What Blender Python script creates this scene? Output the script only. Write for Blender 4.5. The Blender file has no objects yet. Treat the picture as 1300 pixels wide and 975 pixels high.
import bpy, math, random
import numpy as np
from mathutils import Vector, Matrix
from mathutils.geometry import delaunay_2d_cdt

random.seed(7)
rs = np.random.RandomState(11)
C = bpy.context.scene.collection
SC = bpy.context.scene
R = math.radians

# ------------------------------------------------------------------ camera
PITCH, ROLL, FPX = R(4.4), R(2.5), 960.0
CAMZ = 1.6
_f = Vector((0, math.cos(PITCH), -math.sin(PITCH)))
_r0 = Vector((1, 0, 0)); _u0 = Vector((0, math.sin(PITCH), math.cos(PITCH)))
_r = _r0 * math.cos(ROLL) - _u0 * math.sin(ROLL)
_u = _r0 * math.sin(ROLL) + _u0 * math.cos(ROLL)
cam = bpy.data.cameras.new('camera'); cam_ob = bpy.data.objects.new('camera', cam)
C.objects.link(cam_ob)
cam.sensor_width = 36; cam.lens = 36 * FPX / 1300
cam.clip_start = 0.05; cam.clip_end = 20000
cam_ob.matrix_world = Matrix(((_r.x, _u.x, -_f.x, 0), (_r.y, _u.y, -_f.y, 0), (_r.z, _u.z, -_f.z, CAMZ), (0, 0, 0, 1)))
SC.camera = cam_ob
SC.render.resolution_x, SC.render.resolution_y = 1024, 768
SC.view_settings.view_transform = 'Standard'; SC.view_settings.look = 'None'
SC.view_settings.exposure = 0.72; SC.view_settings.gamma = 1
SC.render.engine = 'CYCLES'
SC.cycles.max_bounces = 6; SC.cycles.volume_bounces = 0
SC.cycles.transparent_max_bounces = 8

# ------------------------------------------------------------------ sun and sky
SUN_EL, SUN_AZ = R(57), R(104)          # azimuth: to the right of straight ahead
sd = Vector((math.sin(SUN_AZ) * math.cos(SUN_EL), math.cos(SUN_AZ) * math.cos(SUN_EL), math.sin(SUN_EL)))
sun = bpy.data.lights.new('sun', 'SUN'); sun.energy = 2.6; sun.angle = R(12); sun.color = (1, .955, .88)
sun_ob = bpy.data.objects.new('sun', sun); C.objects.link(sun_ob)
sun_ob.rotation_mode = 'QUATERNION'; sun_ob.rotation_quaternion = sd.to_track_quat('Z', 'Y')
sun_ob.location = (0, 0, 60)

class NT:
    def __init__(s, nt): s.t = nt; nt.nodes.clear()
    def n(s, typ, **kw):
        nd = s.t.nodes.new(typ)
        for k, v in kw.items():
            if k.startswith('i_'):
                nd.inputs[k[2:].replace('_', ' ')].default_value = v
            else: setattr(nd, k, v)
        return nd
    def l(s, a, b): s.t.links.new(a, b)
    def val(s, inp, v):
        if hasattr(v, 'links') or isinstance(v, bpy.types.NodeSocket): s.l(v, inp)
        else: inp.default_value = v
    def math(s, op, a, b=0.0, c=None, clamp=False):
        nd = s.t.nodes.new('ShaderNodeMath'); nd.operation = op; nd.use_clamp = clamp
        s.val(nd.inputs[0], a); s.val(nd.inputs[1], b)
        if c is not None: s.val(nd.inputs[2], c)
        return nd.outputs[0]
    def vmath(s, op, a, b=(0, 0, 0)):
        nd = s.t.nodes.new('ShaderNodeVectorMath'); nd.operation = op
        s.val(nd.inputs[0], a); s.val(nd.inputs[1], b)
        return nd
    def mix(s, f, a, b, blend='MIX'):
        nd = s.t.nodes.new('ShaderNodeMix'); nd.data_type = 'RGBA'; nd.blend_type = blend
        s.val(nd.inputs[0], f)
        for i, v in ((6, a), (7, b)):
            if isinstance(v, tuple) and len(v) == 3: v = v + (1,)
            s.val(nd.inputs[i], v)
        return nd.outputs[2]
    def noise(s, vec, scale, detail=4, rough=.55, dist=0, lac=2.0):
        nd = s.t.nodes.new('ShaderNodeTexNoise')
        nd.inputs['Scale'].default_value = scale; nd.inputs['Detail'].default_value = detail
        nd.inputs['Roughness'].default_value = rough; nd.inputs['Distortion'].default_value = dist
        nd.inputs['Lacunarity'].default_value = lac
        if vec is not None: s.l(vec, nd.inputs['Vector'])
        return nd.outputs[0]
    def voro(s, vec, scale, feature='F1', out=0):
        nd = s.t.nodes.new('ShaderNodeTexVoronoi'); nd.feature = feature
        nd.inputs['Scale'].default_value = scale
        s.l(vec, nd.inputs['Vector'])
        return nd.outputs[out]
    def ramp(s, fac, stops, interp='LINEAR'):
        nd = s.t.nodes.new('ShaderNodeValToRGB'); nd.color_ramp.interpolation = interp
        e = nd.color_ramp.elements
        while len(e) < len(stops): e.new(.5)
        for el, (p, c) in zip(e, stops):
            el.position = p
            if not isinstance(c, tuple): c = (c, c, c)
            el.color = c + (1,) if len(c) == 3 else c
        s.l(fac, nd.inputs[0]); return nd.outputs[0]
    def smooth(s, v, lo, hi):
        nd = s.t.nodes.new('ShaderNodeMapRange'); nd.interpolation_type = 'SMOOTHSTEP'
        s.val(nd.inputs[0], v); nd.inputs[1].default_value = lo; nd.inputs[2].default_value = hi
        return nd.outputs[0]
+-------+
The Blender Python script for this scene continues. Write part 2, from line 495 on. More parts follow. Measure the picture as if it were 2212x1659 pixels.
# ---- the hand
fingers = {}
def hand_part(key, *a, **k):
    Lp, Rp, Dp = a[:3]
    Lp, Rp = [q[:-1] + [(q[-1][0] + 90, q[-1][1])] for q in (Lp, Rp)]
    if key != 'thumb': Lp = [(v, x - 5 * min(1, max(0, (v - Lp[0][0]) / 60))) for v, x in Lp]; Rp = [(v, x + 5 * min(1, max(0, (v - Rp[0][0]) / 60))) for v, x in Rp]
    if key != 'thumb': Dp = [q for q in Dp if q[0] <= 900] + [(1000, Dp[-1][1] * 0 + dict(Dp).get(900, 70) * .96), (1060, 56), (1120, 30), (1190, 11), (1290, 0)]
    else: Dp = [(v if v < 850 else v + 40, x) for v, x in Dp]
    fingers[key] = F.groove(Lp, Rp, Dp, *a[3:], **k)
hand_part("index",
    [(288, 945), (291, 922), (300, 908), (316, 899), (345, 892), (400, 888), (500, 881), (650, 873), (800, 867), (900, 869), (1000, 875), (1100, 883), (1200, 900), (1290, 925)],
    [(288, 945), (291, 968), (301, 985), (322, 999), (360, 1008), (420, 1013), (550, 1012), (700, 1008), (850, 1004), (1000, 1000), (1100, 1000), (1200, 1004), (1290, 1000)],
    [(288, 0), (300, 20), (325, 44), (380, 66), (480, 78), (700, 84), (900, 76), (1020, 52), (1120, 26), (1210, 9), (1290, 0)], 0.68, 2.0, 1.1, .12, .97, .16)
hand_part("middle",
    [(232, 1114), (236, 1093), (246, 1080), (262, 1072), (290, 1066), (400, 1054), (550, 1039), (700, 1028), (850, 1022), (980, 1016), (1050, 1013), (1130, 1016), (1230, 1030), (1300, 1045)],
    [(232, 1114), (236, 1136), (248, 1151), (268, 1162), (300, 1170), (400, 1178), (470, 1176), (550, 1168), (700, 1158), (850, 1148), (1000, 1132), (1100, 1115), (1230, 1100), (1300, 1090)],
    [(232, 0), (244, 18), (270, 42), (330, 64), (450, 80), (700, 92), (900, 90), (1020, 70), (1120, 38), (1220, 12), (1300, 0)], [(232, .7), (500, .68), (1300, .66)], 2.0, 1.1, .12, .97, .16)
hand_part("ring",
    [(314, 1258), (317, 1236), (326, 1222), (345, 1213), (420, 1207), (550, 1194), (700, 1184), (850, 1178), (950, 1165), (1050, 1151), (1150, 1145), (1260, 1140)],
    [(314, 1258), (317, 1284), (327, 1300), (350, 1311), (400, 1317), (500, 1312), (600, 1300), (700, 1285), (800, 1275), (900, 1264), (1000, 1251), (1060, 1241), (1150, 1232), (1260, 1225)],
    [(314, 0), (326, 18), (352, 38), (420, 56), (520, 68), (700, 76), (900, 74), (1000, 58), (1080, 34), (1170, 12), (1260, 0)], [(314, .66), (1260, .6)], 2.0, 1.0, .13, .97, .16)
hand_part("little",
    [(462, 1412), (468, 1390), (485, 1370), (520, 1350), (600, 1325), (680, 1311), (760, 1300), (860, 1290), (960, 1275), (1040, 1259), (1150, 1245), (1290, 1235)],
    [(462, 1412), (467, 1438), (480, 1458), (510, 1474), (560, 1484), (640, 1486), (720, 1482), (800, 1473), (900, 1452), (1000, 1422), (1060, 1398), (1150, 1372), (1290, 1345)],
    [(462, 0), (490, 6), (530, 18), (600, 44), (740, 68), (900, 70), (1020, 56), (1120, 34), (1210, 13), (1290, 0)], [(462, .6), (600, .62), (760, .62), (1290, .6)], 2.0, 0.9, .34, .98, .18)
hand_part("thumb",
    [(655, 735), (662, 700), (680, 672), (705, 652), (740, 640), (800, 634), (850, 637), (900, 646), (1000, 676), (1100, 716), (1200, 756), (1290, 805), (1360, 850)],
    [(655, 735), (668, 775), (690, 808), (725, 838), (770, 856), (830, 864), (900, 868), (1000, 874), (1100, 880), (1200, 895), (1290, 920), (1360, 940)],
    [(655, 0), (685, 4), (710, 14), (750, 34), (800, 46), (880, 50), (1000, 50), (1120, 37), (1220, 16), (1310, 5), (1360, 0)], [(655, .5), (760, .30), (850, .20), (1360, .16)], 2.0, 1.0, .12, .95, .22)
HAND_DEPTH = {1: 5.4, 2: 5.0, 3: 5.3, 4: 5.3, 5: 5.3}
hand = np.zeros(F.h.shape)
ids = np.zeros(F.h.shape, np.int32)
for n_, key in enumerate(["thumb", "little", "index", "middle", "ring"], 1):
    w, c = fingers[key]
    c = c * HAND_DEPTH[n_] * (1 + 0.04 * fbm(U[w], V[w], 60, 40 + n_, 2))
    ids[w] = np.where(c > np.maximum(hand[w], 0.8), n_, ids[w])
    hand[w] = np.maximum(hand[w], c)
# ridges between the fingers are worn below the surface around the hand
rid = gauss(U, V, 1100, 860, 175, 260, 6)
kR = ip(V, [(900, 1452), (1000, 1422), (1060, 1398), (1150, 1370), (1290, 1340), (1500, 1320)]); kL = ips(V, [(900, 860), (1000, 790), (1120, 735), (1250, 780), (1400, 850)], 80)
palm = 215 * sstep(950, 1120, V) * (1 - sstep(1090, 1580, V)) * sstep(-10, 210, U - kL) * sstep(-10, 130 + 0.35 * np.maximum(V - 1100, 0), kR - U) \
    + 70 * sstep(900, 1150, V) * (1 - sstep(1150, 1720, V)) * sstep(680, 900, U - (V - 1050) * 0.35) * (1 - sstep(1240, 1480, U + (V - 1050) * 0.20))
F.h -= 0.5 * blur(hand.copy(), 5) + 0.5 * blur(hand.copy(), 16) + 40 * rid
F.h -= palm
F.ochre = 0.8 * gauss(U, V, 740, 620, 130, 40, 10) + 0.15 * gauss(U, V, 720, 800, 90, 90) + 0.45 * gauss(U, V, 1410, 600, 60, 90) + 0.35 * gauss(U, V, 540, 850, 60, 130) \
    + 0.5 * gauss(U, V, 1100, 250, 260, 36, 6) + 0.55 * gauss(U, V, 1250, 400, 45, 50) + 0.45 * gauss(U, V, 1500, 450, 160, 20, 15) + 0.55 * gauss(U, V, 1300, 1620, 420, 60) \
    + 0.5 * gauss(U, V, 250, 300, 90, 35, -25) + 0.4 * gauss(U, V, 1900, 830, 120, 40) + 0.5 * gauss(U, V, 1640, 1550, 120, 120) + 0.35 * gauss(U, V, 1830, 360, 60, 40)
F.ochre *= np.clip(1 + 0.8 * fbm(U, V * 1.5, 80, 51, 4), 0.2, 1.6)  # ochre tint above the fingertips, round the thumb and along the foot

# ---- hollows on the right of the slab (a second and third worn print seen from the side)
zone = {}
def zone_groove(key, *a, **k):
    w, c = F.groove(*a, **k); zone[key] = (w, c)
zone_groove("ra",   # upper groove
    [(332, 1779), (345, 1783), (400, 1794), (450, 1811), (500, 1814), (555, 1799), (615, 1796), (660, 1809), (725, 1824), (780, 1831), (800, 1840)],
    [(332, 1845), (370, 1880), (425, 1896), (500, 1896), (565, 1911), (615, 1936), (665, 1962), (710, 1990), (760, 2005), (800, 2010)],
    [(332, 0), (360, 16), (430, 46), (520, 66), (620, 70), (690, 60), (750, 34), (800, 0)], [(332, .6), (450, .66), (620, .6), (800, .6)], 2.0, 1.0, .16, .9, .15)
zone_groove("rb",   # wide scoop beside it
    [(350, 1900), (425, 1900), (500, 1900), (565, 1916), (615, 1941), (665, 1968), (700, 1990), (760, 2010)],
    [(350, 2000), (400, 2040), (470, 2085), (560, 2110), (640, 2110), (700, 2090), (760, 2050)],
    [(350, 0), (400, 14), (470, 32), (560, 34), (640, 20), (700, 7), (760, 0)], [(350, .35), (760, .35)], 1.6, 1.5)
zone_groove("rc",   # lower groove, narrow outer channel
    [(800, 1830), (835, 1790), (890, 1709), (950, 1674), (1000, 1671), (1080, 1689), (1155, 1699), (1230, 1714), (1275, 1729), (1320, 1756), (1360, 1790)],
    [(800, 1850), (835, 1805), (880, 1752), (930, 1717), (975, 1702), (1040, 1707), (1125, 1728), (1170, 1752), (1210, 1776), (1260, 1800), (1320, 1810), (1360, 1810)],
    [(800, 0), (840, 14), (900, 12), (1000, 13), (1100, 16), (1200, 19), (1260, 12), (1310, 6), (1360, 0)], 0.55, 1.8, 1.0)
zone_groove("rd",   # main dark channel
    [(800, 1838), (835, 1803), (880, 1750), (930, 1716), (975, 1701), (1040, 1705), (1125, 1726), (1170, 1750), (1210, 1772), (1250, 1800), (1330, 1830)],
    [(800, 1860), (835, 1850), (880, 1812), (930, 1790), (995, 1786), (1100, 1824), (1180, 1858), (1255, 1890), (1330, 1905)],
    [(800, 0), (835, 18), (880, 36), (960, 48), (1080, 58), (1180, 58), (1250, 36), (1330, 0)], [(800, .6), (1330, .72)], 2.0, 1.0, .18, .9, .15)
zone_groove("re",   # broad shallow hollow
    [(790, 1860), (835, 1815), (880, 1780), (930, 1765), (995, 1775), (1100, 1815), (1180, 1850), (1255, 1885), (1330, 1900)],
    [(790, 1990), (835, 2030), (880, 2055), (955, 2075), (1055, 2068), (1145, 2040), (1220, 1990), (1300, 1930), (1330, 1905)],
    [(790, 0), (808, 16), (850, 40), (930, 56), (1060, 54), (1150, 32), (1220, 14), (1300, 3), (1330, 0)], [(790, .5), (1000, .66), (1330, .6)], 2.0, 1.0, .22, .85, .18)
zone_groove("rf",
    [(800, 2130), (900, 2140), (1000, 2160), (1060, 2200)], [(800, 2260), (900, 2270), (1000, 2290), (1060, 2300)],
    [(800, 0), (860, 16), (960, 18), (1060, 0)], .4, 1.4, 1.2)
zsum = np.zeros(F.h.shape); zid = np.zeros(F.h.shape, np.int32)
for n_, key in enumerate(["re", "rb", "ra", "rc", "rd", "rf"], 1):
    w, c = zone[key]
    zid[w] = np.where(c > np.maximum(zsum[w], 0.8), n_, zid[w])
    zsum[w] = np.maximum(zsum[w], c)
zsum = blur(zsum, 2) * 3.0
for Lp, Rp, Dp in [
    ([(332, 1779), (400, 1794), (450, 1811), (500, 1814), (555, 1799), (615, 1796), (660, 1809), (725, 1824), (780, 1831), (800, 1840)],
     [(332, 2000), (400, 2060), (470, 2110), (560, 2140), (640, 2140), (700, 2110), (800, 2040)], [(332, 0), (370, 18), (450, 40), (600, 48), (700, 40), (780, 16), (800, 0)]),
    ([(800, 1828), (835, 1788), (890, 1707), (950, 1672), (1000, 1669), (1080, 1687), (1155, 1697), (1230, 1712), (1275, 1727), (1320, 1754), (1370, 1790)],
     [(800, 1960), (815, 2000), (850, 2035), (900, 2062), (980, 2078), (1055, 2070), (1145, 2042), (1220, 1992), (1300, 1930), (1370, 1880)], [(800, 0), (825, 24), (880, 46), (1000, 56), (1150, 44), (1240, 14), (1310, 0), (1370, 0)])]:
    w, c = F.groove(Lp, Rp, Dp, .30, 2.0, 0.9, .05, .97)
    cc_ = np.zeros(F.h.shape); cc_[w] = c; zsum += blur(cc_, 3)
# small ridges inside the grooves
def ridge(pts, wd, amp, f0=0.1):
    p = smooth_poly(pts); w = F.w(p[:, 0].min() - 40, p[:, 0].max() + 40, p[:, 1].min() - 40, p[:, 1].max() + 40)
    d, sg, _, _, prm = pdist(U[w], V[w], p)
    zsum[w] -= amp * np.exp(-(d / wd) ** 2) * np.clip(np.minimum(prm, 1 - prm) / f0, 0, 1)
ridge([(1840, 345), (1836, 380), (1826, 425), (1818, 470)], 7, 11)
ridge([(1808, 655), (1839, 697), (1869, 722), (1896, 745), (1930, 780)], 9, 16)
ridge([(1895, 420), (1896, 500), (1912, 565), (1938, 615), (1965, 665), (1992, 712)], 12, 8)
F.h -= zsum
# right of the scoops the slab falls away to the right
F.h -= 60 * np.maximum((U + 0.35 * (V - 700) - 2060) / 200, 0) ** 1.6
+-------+
# Problem statement
Which lines above run from the one containing "What Blender Python" down to the one containing "SC.cycles.transparent_max_bounces = 8"? Repeat exactly those, both ends included, and nothing else.

# Result
What Blender Python script creates this scene? Output the script only. Write for Blender 4.5. The Blender file has no objects yet. Treat the picture as 1300 pixels wide and 975 pixels high.
import bpy, math, random
import numpy as np
from mathutils import Vector, Matrix
from mathutils.geometry import delaunay_2d_cdt

random.seed(7)
rs = np.random.RandomState(11)
C = bpy.context.scene.collection
SC = bpy.context.scene
R = math.radians

# ------------------------------------------------------------------ camera
PITCH, ROLL, FPX = R(4.4), R(2.5), 960.0
CAMZ = 1.6
_f = Vector((0, math.cos(PITCH), -math.sin(PITCH)))
_r0 = Vector((1, 0, 0)); _u0 = Vector((0, math.sin(PITCH), math.cos(PITCH)))
_r = _r0 * math.cos(ROLL) - _u0 * math.sin(ROLL)
_u = _r0 * math.sin(ROLL) + _u0 * math.cos(ROLL)
cam = bpy.data.cameras.new('camera'); cam_ob = bpy.data.objects.new('camera', cam)
C.objects.link(cam_ob)
cam.sensor_width = 36; cam.lens = 36 * FPX / 1300
cam.clip_start = 0.05; cam.clip_end = 20000
cam_ob.matrix_world = Matrix(((_r.x, _u.x, -_f.x, 0), (_r.y, _u.y, -_f.y, 0), (_r.z, _u.z, -_f.z, CAMZ), (0, 0, 0, 1)))
SC.camera = cam_ob
SC.render.resolution_x, SC.render.resolution_y = 1024, 768
SC.view_settings.view_transform = 'Standard'; SC.view_settings.look = 'None'
SC.view_settings.exposure = 0.72; SC.view_settings.gamma = 1
SC.render.engine = 'CYCLES'
SC.cycles.max_bounces = 6; SC.cycles.volume_bounces = 0
SC.cycles.transparent_max_bounces = 8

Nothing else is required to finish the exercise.